Last year, I wrote about the gap between martech promises and results. The questions I raised about revenue attribution, process dysfunction and team readiness have gotten sharper. Because now there’s an expensive new variable: AI that promises to fix everything yet struggles to prove it fixes anything.
Agentic AI is the buzzword of the moment. Vendors pitch autonomous systems that plan campaigns and optimize spend without human intervention. The demos look incredible. The production reality looks different.
Gartner predicts that more than 40% of agentic AI projects will be canceled by the end of 2027. Not because the technology disappoints in controlled environments, but because costs escalate, risks surface and business cases never solidify. We’ve watched this pattern repeat with every generation of martech sophistication.
Agentic AI scales whatever strategy you have, for better or worse. When your workflows are broken, adding autonomous agents scales the dysfunction at machine speed.

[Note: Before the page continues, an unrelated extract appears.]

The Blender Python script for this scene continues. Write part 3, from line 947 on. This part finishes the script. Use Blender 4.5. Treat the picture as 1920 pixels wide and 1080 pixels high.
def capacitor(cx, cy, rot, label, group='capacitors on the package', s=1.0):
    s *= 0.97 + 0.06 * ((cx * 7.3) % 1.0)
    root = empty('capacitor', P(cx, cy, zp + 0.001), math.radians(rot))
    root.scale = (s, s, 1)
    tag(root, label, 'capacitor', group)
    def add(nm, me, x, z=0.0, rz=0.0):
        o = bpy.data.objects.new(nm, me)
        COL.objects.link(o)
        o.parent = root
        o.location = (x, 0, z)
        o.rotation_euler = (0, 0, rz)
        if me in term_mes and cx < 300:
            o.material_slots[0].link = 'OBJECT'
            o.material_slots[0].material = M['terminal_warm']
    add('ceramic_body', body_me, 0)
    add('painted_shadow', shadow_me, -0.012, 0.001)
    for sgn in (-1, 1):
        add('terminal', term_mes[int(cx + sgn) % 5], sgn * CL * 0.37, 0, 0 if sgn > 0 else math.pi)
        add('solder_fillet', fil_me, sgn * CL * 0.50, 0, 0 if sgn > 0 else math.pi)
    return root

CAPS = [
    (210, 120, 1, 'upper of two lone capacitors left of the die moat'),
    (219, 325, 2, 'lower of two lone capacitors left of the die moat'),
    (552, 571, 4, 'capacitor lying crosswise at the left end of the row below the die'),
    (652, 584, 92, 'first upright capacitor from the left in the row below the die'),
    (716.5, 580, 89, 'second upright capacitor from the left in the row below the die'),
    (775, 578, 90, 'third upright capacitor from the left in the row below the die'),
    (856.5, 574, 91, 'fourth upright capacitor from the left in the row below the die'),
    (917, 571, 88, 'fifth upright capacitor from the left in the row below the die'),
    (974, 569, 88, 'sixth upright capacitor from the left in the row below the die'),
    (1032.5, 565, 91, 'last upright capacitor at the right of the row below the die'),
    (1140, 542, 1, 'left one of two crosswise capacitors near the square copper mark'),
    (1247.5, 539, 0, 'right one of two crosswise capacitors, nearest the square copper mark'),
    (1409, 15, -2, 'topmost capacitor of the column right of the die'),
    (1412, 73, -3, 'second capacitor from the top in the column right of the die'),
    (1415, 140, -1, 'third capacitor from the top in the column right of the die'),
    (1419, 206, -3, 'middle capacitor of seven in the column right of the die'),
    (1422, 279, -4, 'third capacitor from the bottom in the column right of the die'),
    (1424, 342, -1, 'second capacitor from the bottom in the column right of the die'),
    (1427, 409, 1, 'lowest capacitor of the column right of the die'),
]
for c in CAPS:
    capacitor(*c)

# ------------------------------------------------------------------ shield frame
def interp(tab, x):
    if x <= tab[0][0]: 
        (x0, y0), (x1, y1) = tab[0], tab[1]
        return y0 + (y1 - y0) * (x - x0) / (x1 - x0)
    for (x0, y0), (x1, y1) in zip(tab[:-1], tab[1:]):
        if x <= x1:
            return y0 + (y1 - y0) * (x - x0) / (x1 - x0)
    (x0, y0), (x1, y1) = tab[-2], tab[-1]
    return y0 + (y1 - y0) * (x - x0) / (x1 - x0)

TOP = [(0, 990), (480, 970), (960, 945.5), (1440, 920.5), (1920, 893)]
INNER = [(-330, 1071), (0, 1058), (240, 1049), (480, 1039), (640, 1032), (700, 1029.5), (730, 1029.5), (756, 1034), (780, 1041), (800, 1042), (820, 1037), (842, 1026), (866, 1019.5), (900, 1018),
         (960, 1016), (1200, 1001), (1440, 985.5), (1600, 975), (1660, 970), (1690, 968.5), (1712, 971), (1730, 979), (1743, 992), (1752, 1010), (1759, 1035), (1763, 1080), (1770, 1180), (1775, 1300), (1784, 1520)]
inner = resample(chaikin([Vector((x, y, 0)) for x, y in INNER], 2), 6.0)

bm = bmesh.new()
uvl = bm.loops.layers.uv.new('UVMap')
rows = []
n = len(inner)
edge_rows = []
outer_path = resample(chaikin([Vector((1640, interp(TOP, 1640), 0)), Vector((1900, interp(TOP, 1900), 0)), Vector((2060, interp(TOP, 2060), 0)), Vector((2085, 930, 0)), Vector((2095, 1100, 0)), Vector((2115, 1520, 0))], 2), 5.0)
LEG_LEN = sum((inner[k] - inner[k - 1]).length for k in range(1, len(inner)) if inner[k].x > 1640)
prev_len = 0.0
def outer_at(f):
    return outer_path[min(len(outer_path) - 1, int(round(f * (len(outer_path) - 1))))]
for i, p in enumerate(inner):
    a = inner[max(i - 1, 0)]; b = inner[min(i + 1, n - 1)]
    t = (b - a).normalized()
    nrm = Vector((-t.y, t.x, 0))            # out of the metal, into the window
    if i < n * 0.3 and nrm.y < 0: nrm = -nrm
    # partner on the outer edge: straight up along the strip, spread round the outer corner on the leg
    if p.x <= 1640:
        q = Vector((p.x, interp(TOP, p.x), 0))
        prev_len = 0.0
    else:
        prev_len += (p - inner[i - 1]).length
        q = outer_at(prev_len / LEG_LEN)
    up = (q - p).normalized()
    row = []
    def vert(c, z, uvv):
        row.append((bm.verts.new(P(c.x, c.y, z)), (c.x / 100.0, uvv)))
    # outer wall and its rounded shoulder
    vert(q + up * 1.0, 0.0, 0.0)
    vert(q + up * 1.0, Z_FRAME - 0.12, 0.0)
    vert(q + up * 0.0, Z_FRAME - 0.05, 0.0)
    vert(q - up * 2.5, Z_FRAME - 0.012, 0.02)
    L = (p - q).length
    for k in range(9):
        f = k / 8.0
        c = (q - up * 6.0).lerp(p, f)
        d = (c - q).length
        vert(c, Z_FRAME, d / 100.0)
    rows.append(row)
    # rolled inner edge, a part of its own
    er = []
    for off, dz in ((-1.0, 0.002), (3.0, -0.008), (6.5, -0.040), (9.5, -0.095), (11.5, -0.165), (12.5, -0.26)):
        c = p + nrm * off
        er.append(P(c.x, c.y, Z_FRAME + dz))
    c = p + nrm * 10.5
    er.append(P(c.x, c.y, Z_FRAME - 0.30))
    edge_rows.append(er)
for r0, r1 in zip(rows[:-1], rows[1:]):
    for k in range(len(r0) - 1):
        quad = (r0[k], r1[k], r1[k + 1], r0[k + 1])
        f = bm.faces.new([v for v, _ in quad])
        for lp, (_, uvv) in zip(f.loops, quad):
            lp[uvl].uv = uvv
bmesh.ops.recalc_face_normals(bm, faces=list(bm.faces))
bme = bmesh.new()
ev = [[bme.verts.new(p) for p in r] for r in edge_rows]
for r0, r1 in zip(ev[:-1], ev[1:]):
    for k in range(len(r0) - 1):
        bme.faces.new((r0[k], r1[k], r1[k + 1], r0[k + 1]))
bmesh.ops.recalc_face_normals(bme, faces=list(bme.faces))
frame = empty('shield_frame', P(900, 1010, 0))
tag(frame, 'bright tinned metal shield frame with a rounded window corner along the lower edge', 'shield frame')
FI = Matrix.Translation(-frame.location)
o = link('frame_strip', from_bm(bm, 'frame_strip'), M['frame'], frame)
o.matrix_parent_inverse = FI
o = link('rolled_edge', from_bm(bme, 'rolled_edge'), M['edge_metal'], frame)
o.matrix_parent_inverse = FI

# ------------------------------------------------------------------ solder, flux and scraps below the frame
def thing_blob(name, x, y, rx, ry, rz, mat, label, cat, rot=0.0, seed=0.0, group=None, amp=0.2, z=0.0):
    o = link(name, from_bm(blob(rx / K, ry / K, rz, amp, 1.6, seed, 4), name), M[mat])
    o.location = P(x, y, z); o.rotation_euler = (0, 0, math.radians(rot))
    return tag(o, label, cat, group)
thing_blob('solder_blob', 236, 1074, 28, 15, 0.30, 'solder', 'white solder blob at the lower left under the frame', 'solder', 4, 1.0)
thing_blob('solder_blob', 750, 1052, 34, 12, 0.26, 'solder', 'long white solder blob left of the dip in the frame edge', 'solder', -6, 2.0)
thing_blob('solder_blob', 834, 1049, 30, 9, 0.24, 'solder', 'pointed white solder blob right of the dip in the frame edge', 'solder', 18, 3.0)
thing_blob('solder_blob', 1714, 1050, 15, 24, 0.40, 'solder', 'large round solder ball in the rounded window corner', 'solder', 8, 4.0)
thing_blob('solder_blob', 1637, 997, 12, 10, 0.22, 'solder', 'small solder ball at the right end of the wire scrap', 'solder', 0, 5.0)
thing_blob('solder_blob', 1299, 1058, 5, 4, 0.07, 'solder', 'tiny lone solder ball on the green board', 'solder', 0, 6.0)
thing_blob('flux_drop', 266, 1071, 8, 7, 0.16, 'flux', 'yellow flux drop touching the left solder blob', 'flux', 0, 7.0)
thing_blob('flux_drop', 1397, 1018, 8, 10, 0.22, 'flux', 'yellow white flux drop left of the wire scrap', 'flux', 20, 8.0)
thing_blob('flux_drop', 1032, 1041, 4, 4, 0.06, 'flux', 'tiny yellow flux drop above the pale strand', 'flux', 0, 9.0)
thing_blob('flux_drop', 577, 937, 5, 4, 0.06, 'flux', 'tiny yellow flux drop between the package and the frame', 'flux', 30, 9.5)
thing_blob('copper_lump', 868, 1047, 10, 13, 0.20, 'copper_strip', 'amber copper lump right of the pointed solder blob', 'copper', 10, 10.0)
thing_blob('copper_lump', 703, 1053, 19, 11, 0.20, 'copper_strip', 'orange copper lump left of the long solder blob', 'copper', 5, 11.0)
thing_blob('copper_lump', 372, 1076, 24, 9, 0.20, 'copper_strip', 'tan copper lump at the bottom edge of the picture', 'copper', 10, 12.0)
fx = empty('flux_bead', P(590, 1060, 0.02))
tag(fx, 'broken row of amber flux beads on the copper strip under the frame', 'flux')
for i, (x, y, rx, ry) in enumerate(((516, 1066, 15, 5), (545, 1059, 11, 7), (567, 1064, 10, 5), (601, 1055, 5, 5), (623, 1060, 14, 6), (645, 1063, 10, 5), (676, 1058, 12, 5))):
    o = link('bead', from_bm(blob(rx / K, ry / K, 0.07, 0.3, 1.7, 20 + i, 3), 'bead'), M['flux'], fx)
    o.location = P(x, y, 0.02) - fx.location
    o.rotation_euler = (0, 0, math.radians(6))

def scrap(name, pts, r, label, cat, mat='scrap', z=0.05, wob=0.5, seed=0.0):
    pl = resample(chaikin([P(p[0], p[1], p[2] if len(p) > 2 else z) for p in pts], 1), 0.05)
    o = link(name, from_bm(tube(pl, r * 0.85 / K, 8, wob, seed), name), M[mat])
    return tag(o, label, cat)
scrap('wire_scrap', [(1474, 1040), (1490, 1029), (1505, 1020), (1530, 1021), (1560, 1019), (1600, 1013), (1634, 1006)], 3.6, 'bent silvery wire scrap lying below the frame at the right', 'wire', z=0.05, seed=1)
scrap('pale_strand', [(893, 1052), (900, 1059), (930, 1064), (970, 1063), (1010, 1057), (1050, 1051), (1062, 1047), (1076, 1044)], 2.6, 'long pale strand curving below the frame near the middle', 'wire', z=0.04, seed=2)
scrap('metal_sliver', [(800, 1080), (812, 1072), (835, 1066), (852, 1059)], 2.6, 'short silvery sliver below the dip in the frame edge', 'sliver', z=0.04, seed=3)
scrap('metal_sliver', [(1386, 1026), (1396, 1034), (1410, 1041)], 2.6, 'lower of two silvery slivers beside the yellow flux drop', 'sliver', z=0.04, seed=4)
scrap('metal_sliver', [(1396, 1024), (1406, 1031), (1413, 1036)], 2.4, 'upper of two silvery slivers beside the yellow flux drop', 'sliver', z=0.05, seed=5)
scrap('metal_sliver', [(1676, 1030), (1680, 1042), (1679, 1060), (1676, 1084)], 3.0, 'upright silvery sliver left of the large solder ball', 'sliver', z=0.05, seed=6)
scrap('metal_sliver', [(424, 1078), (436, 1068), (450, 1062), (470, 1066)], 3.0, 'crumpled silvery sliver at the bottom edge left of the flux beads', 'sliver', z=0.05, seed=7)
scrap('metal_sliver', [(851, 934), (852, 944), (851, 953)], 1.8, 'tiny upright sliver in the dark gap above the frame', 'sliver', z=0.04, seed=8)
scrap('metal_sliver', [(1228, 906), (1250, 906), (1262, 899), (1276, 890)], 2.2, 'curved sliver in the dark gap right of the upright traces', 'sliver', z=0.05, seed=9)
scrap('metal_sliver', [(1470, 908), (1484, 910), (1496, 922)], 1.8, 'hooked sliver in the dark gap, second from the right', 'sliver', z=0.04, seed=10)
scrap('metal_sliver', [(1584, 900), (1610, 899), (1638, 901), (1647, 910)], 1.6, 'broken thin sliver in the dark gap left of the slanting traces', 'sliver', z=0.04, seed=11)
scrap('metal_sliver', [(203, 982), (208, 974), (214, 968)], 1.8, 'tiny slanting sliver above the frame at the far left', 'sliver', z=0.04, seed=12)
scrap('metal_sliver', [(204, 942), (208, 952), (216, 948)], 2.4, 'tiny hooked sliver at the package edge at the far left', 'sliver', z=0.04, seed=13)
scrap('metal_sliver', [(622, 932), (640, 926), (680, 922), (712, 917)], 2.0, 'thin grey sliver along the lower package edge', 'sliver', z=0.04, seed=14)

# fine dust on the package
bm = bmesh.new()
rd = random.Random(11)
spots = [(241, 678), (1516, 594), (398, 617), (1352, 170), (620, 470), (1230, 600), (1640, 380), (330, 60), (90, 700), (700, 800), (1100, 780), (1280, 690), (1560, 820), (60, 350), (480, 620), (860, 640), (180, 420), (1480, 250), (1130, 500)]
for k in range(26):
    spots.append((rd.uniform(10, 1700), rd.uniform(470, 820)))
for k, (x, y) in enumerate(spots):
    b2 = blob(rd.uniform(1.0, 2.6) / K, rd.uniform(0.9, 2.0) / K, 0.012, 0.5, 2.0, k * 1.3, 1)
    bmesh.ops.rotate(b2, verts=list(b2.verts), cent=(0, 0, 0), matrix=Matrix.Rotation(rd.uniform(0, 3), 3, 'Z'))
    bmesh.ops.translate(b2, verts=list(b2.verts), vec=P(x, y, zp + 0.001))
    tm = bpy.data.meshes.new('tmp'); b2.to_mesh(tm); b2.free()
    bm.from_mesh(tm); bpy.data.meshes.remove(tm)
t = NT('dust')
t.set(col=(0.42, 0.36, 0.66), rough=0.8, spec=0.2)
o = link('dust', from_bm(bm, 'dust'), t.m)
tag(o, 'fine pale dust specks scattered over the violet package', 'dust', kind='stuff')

The SEO toolkit you know, plus the AI visibility data you need.
The ROI confidence collapse
The share of marketers who say they can prove AI ROI dropped from 49% to 41% in a single year. In retail, the fall was steeper: 54% to 38% despite steady adoption.
The bar has moved. Early AI wins were about speed: faster content production, automated segmentation. Those gains were real but shallow. Now, leadership wants revenue growth and contribution to the pipeline.
Most teams can’t connect those dots because they never built the measurement infrastructure to track them. They layered AI on top of the same broken attribution models and manual reporting processes that were already failing.
Proving ROI requires the internal muscle to define what success looks like and instrument it properly. Then you have to report it in language finance understands. No AI tool does that for you.
Your people problem has a new layer
Marketing organizations still structure themselves around tools instead of outcomes. Campaign managers can’t access customer data. Analysts build reports without understanding marketing strategy, while strategists plan campaigns that they can’t measure. None of that has improved since last year. AI has made it worse.
AI is eroding middle-layer marketing roles faster than most leaders want to admit. When an agent can draft positioning, pressure-test messaging and generate campaign variants before lunch, what does human expertise mean?
The marketers who thrive in this environment are the ones who can look at what the AI produced and know which 20% is wrong, why it’s wrong and what to do about it. Role confusion and quiet disengagement are spreading through teams that haven’t made that shift.
Scott Brinker and Frans Riemersma’s latest research describes a split emerging between “The Laboratory” and “The Factory” in marketing operations. The Laboratory handles experimentation. The Factory runs scaled, revenue-critical programs. Organizations trying to run both with a single process and a single set of KPIs are failing at both.
Clicking buttons in platforms was never the skills gap. Your people need the ability to drive business outcomes and the judgment to interpret results when the data surprises them. Most companies spend more on unused SaaS features than on building those skills.
Process dysfunction meets AI at scale
Your marketing processes look solid and paper but fall apart in practice. That automated campaign workflow still needs manual intervention at every step.
AI hasn’t fixed process dysfunction. It’s exposed it—the secret workarounds, the undocumented spreadsheets that hold everything together. Agentic AI can’t navigate any of that. It assumes clean inputs and clear decision authority. Most marketing organizations provide neither.
Attribution has a new problem: your buyer’s AI assistant already made the shortlist before your analytics registered a visit. The lead nurturing sequences and conversion funnels you spent years building? Buyers are skipping them entirely.
Adding complexity to track chaos still doesn’t work. Measure what you can prove and build from there.
The year of capability building
If 2025 was the year of AI experimentation, 2026 is the year experimentation meets accountability. Accountability exposes the gap between organizations that invested in capability and those that invested in tools.
Organizations with strong operational muscle extract real value from adequate platforms. Organizations with weak muscle underutilize sophisticated systems because the teams can’t run them. AI widens that gap faster than any previous technology cycle.
Capability determines what you get from technology. Always has. Pick one workflow where your team relies on workarounds instead of the platform. Fix that before you buy anything else.